Mr Lukacs suggests that a better term to describe this second meaning – families who are noble because they are powerful and influential, rather than the other way around – would be ‘patrician’ rather than aristocratic. They have something in common he writes, ‘with the old patrician societies of modern Europe, nearer to the middle of the continent, with a social and civic order incarnated by the great merchant families in cities such as Basel, Geneva, Amsterdam, Hamburg, or with the grand bourgeois (often Protestant) families in France … little in common with Proust’s world of the Guermantes; many things in common with the world of Buddenbrooks (which Thomas Mann described in 1901) … solidly bourgeois (in the best sense of that often used word) and not glitteringly feudal.’ Mr Lukacs’s point is well taken.
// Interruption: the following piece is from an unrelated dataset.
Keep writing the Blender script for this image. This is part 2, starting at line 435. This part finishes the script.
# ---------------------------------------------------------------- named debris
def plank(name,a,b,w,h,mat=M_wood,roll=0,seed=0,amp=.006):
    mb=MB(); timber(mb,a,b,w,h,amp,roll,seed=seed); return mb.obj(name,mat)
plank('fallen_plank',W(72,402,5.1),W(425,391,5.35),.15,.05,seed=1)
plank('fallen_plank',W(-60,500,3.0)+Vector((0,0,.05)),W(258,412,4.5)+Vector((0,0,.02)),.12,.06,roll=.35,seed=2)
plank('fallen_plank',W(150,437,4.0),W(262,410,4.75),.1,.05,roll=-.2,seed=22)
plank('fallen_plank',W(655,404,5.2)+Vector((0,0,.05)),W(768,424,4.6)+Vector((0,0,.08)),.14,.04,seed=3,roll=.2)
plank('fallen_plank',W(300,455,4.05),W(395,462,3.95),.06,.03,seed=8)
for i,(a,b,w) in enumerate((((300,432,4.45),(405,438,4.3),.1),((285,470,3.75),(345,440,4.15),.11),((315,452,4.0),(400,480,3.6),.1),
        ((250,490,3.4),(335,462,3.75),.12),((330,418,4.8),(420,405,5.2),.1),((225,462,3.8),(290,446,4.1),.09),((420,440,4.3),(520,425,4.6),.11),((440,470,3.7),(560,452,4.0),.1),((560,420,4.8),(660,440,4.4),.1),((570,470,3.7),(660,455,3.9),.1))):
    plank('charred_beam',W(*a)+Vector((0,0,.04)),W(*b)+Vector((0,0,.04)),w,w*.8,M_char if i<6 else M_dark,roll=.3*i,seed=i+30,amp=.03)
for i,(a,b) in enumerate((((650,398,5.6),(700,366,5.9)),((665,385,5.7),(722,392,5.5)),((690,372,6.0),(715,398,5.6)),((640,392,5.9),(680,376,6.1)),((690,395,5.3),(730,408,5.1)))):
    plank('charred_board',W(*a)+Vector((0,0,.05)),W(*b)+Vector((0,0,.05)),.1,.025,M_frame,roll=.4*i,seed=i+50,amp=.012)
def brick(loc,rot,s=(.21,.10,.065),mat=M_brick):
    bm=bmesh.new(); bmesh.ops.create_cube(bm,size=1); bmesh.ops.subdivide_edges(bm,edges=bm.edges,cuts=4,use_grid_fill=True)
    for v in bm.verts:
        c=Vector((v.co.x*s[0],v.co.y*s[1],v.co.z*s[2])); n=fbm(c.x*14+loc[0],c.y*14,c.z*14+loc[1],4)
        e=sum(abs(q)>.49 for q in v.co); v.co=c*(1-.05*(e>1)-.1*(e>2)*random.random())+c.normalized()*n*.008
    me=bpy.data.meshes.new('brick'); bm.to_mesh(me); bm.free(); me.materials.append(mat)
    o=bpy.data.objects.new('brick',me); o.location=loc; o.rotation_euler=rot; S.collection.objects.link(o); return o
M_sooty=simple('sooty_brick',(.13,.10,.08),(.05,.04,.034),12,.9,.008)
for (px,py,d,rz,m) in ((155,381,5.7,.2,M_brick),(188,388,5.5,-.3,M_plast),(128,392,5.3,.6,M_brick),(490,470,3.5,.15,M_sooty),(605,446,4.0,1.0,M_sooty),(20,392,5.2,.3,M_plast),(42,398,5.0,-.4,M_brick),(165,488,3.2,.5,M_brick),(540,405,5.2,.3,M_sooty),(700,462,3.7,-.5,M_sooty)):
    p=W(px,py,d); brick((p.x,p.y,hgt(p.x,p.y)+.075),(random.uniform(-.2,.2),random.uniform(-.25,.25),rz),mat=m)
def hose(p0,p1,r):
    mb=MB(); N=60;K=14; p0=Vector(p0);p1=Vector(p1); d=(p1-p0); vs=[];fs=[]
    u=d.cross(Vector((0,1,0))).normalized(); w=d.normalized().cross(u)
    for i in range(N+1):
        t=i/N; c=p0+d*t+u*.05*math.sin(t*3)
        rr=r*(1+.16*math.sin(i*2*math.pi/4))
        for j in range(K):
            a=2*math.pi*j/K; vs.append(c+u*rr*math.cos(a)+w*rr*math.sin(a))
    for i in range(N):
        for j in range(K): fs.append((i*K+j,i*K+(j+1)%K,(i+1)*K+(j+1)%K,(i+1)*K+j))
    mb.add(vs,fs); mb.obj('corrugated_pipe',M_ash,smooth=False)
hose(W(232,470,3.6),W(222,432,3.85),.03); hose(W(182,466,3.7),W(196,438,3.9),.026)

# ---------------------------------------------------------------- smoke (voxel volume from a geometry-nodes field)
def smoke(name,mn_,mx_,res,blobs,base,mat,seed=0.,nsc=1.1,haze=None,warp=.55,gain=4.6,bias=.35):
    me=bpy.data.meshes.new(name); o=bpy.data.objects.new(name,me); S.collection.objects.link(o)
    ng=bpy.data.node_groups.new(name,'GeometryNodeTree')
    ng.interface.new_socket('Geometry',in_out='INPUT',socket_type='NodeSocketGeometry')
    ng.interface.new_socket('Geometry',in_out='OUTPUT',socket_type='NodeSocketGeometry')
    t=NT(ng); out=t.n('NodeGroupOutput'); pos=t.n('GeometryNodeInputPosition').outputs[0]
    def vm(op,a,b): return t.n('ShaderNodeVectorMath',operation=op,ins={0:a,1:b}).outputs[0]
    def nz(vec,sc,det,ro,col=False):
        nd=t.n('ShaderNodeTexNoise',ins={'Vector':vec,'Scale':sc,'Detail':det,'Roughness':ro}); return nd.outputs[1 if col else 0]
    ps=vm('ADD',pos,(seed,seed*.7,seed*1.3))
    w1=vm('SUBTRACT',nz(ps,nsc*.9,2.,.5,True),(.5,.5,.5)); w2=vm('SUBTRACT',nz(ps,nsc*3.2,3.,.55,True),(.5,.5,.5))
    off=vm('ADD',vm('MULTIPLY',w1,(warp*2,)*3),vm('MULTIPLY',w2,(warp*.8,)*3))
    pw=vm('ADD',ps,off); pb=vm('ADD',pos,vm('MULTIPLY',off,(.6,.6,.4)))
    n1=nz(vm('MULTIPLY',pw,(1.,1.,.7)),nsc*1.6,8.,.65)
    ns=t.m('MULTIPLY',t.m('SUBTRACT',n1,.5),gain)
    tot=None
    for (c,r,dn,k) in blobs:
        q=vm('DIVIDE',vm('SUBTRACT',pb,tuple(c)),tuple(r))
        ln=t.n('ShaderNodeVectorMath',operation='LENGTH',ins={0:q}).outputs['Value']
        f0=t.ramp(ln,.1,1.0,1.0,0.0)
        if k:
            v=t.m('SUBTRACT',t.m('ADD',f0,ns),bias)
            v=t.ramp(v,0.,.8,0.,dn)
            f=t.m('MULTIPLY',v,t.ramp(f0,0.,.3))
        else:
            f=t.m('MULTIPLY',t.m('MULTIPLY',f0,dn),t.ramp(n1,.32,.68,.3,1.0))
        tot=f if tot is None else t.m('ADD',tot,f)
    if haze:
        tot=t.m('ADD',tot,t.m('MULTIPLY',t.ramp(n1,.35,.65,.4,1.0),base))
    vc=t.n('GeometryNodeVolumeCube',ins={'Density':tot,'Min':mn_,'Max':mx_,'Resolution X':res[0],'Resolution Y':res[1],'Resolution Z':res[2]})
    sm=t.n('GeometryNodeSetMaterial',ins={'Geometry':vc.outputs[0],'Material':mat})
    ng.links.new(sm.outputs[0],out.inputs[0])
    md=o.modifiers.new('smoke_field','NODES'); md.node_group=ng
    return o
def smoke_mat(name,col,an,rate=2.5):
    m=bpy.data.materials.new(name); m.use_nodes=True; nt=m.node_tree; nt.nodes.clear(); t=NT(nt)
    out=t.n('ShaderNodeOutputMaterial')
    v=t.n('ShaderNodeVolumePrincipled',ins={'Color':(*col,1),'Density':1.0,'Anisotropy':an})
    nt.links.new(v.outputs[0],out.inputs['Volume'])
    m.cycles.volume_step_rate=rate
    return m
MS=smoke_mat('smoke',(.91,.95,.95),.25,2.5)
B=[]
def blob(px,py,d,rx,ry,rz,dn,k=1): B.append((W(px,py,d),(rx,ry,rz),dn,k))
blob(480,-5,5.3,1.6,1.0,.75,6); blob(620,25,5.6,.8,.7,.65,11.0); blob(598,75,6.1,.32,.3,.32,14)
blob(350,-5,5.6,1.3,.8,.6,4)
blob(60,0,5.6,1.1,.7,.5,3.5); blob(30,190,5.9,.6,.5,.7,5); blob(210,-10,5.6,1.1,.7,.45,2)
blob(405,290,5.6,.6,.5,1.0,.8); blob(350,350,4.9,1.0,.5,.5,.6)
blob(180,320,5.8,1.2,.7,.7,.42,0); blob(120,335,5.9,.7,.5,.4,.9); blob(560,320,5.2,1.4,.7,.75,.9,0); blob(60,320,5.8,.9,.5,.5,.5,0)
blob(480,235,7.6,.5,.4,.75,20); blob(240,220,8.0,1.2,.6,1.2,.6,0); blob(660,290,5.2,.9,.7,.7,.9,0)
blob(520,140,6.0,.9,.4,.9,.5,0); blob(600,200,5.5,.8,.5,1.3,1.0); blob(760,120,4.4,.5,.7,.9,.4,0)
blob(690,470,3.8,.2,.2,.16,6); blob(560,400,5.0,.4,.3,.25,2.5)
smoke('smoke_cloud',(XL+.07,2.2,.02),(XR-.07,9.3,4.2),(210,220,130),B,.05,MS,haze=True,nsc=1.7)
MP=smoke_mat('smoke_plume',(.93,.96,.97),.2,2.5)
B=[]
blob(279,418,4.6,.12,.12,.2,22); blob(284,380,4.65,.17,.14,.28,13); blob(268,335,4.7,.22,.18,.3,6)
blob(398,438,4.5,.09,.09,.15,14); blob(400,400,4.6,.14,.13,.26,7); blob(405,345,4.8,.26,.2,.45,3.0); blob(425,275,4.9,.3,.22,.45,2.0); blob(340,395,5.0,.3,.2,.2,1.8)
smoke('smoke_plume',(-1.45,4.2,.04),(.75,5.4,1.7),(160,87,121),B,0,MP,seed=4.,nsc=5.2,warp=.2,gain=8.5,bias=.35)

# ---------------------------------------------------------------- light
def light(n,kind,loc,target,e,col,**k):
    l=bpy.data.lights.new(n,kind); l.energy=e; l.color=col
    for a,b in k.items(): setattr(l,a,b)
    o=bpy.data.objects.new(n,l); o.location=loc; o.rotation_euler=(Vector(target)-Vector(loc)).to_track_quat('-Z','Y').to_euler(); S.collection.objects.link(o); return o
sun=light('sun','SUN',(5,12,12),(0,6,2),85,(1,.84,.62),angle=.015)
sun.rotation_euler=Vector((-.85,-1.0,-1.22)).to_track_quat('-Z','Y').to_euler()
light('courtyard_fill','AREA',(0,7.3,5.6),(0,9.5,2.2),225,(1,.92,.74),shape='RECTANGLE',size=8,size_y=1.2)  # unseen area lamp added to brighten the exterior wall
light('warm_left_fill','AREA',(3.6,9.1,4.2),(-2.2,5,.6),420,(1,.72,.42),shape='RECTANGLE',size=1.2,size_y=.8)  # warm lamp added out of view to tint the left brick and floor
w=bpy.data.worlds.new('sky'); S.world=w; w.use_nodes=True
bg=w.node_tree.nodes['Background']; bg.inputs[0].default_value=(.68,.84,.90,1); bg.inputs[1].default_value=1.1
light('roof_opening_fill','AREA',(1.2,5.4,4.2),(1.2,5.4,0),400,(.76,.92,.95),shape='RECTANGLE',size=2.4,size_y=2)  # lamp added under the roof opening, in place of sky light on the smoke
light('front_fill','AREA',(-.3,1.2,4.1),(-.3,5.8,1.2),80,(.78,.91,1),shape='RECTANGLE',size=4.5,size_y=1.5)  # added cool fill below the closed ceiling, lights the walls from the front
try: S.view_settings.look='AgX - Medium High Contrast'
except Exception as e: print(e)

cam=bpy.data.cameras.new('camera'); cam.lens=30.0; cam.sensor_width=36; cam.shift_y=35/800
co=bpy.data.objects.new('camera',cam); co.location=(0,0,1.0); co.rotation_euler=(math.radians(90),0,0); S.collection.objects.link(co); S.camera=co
In the nineteenth and twentieth centuries, the description ‘patrician’ catches the flavour of the English ruling class rather better than the word ‘aristocratic’, covering, as it does, both Peel and Salisbury, Disraeli and Gladstone, Harold Macmillan and Hugh Gaitskell, even, just, both Tony Blair and Michael Howard. Nevertheless, out of habit, I have decided to stick to aristocratic and aristocracy and to leave it to the reader to make the necessary adjustment according to the context.

In any case, central to both meanings is the idea of certain families, joined together by the invisible bonds of memory, as bearers of important moral and social values and political traditions that carry authority because they have been demonstrated, to the satisfaction of all classes, to have served the public interest over many generations.

An aristocracy must also have another intangible source of power and authority – transcending all the others – that comes from longevity; from having been around long enough to have become an integral part of the nation’s history and mythology. So without that time-honoured place in a nation’s history and mythology an aristocracy ceases to be an aristocracy, and reverts back to being an ordinary power elite, whether in the form of plutocracy, oligarchy, a military junta, or meritocracy. In other words, the authority of an aristocracy, like that of a theocracy, depends on the power of faith: the public’s faith in it and the aristocracy’s faith in itself. It profits an aristocracy little, therefore, to retain only its wealth and power because without that intangible element of faith – beyond the range of political scientists to identify or quantify – it is no more than sounding brass and tinkling cymbals.

In this essay I shall try to argue that because of the British aristocracy’s uniquely successful past, residual elements of the old faith still survive, along with even larger elements of its old wealth and influence. Legal status is also a factor. At the time of writing, the aristocracy still has legal status. Titles are officially bestowed and recognized, and a certain number of hereditary peers are still allowed to take a seat in the House of Lords, albeit only if elected by their fellow peers. But legal status could be more of a liability than an asset because, as John Stuart Mill famously remarked, ‘the best way to discredit an idea is to give it a privileged, legal status’.

Unquestionably this causes resentment, and in some ways, therefore, the French, who got rid of the privileged status of their aristocracy in the eighteenth century by cutting off their heads, and the Americans, who never had such an aristocracy in the first place, are now less upset by the idea of aristocracy than the British. So much is readily admitted in this essay. In today’s climate a de jure privileged aristocracy with titles of nobility and places in parliament may be an enemy of de facto hereditary aristocracy, which merges so imperceptibly into the ranks of meritocracy as not to present any visible target on which doctrinal egalitarians can train their guns. So it could well be that the idea of aristocracy in Britain would be strengthened rather than weakened by the removal of their legal privileges.